Alaa Tarabzouni, Aziz Jamal, Dur Kattan and Fahad bin Naif said that “the pavilion uses familiar elements to draw attention to water’s hidden economies, encouraging the visitors to drink with awareness, to acknowledge the price, and to understand that while the cost of free (good) water is borne by someone else, it truly costs everyone. In cities where sabeel are commonplace, their presence is often taken for granted, their function seen as a simple act of public service. But by relocating this familiar structure to the London Design Biennale, where water scarcity is not an everyday concern, we reframe it as an object of scrutiny. We aim to force a shift in perception, making the invisible visible, the passive active.”
Alaa Tarabzouni and Aziz Jamal.
The Saudi National Pavilion is a flagship initiative of the Architecture and Design Commission, supported by the Ministry of Culture; it reflects Saudi Arabia’s commitment to contributing to international design discourse and promoting sustainable, innovative solutions. Dr. Sumaya Al-Sulaiman, CEO of Architecture and Design Commission, said: “Saudi Arabia’s return to the London Design Biennale is a new exciting chapter in our commitment to design as a powerful tool for dialogue and cultural exchange and we look forward to engaging in conversations on creativity, innovation, and systems thinking during our second participation in the London Design Biennale.”
All the artists hail from Saudi Arabia. Alaa Tarabzouni has a career that spans over ten years in the arts and culture sector. While her background in architecture informs her approach, her main focus is context, which she regards as her primary medium and muse. Her work explores the relationship between art, its environment, and the viewer’s experience. Aziz Jamal is a multidisciplinary artist known for an incongruous and experimental approach, blending humour, material and context, to create works that merge the individual with the collective. His practice spans sculpture, video, drawing, ceramics, audio, digital prints and installation, often using found and unconventional materials to encourage new narratives. Jamal’s work explores themes of domesticity, time and consumerism, creating a dialogue between the familiar and unfamiliar.

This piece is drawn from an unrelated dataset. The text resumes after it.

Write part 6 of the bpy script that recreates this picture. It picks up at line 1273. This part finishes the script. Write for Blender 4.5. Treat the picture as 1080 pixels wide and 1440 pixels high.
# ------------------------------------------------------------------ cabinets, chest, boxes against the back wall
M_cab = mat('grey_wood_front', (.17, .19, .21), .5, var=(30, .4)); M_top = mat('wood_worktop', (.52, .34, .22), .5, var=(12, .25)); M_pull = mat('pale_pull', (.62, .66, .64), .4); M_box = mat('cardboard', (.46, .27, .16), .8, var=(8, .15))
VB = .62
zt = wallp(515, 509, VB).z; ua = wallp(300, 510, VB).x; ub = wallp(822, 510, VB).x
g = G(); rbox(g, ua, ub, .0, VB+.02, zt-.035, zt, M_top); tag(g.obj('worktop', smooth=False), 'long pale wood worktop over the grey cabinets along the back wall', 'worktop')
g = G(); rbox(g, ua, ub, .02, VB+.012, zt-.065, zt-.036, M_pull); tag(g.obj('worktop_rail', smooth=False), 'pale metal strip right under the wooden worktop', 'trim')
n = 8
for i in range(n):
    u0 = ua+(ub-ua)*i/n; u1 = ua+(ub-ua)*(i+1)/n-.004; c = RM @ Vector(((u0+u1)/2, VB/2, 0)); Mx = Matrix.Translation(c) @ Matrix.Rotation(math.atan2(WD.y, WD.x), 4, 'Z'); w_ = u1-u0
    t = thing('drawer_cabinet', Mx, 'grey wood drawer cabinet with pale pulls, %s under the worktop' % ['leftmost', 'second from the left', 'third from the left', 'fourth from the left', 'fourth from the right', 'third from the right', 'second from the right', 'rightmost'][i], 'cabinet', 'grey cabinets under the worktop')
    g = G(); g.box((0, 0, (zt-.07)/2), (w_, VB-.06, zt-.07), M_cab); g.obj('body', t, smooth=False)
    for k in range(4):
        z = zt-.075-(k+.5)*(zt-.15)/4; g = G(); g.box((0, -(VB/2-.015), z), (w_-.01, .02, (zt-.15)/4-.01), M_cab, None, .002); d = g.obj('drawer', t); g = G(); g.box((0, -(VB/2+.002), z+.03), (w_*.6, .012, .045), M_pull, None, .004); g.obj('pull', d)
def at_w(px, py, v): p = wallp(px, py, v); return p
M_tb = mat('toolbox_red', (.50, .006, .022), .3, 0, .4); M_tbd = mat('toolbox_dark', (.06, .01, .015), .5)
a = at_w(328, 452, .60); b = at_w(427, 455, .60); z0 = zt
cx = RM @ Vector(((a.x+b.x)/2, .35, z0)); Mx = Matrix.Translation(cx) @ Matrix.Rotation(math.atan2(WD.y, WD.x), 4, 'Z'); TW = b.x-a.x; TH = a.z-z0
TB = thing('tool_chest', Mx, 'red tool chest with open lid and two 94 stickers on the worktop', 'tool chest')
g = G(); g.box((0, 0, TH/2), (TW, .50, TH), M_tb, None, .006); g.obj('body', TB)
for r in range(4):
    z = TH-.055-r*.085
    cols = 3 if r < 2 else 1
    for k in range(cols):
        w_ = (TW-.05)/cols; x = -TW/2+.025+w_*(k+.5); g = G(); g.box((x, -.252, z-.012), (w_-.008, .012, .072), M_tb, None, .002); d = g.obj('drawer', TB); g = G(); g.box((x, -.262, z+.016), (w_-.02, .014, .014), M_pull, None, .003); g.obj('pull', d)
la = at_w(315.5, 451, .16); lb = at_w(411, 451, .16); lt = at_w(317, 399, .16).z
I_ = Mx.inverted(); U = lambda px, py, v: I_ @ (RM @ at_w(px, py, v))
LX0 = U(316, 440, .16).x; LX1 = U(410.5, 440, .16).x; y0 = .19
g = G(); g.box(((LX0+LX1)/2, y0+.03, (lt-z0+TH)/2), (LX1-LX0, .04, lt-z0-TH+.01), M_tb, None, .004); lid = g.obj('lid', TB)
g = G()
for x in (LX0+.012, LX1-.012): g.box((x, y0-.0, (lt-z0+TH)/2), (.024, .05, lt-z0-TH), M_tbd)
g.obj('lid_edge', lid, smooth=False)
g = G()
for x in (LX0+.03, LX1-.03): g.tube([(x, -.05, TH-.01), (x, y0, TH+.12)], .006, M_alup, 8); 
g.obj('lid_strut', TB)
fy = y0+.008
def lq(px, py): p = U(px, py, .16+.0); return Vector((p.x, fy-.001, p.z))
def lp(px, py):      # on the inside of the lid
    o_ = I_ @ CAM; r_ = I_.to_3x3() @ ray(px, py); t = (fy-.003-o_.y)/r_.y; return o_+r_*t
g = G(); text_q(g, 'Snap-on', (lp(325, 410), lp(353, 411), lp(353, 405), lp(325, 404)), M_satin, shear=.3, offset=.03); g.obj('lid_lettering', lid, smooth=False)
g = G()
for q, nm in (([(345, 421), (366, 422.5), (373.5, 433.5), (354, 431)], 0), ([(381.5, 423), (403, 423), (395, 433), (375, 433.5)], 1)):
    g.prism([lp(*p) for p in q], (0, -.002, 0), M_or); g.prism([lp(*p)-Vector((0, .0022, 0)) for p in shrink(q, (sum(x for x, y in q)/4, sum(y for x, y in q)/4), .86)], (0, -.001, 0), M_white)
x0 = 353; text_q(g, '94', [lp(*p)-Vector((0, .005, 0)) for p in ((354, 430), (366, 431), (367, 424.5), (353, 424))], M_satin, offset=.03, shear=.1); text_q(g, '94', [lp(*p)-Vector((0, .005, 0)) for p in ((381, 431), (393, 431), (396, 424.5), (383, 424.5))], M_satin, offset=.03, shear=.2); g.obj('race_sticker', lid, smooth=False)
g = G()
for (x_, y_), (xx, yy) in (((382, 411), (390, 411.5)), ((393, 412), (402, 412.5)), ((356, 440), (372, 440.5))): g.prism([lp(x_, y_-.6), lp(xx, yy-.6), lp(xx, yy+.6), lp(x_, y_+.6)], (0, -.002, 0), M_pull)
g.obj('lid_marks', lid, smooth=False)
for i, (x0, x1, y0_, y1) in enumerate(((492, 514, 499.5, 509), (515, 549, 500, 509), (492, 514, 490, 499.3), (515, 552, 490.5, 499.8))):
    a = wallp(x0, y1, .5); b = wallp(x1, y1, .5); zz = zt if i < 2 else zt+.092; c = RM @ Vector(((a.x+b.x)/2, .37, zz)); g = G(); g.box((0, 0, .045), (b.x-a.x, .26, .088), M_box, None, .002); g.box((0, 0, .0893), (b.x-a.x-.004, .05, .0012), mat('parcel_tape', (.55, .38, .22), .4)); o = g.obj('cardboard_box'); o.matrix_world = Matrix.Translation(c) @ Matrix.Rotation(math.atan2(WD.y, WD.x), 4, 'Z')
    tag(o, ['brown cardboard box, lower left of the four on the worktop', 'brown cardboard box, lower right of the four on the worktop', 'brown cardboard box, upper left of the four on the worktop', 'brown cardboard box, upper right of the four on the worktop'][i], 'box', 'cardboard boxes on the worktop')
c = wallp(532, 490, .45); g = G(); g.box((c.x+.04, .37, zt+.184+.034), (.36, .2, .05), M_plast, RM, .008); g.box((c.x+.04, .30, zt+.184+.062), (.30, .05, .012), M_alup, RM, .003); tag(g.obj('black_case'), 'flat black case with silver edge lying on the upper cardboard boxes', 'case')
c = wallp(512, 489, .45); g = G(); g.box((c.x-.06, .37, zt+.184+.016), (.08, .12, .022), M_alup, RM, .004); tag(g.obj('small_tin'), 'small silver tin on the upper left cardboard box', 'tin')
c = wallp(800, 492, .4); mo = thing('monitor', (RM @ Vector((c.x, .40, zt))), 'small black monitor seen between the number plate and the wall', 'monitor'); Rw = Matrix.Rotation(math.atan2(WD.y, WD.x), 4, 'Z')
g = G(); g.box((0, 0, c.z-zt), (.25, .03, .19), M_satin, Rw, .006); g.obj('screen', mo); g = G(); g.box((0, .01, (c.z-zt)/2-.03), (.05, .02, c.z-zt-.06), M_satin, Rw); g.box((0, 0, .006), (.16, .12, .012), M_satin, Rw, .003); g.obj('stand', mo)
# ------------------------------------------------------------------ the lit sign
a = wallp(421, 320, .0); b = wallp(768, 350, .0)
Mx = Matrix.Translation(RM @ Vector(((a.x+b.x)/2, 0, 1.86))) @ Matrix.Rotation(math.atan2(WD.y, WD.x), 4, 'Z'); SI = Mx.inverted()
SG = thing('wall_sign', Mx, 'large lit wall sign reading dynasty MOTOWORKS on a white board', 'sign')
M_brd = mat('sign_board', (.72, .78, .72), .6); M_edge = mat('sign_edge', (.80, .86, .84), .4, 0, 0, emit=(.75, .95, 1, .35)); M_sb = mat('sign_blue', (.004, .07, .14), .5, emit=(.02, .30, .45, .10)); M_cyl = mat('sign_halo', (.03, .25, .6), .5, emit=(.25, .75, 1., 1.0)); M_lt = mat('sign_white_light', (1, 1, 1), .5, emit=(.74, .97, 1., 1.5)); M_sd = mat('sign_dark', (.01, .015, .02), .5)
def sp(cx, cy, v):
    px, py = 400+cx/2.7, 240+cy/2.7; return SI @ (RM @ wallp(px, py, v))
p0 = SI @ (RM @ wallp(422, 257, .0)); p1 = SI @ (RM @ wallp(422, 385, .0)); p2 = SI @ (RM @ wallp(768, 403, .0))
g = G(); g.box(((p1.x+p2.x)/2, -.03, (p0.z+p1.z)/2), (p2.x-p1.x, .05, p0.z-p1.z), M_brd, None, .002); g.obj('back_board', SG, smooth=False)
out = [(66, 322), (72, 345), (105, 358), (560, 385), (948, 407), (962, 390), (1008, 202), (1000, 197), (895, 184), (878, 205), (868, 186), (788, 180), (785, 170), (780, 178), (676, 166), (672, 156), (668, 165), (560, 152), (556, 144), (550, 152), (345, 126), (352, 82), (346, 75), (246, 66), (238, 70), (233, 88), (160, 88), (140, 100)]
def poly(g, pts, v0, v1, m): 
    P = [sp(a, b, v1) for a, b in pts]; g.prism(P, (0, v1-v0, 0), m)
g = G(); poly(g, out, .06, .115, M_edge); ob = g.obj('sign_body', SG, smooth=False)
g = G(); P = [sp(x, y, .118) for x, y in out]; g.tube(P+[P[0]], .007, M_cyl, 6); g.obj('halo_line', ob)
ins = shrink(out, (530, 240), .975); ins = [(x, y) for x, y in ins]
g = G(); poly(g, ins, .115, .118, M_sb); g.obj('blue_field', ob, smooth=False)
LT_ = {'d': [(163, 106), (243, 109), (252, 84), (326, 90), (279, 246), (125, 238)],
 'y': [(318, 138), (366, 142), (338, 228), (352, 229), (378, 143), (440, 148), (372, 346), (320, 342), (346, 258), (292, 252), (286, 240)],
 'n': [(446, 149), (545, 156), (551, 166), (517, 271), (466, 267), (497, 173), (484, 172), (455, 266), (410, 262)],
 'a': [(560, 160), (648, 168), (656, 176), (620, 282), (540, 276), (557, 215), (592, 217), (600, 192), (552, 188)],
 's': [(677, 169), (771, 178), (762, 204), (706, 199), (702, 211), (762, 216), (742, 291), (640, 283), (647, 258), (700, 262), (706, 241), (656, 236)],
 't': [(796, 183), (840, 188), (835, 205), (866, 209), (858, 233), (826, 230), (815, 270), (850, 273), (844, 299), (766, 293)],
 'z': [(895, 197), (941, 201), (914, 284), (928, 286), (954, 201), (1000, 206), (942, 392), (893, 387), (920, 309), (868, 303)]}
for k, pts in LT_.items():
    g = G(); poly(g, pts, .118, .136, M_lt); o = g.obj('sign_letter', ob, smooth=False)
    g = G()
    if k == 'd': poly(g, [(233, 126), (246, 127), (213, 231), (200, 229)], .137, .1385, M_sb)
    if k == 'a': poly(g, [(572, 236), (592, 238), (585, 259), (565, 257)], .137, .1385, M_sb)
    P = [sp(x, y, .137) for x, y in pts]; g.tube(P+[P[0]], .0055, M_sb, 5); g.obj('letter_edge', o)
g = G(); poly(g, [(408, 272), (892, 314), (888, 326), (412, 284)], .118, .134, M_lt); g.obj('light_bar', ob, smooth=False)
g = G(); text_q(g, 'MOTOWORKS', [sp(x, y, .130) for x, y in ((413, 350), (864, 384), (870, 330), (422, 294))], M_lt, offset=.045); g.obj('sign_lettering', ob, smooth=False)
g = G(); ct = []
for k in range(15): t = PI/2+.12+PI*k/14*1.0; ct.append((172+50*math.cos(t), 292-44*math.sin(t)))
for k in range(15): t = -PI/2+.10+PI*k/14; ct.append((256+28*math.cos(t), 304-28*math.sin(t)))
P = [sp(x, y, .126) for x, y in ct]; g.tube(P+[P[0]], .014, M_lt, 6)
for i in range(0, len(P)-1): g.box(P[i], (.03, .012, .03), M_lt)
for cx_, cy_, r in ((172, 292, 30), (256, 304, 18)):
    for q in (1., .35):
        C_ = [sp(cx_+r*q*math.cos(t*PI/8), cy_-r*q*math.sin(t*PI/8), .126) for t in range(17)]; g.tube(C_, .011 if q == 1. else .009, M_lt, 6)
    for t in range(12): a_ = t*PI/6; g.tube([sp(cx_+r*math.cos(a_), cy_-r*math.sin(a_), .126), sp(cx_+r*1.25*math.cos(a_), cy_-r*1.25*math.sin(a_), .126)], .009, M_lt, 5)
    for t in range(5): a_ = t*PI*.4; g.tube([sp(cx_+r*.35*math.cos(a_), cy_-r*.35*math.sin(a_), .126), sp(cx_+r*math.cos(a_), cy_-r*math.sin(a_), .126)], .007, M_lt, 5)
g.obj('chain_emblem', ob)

Dur Kattan and Fahad bin Naif.
Dur Kattan is a conceptual artist whose passion for non-traditional and interdisciplinary programmes has led her on a journey where she crafts artwork that establishes strong connections with viewers. She is particularly drawn to public art and art forms that embrace interactivity, enabling individuals to engage actively with artistic experience. Fahad bin Naif is an emerging artist, whose subject matter derives from examining the urban fabric of his home city, Riyadh. Employing multiple mediums in his interdisciplinary practice, Bin Naif creates large-scale installations and interventions, video works, photography and design, driven by his research of the urban landscape. His innovative design approach earned him the Bartlett’s Gold Prize (2017) and in 2020, he won the third cycle of the prestigious Ithra Art Prize.
The Architecture and Design Commission, established in 2020, is one of eleven commissions under the Ministry of Culture, Saudi Arabia, representing disciplines including architecture, urban design and planning, landscape architecture, interior design, graphic design, and industrial design. The Ministry of Culture oversees eleven sector-specific commissions; it is leading a cultural transformation to develop a deep and sustainable creative ecosystem in Saudi Arabia.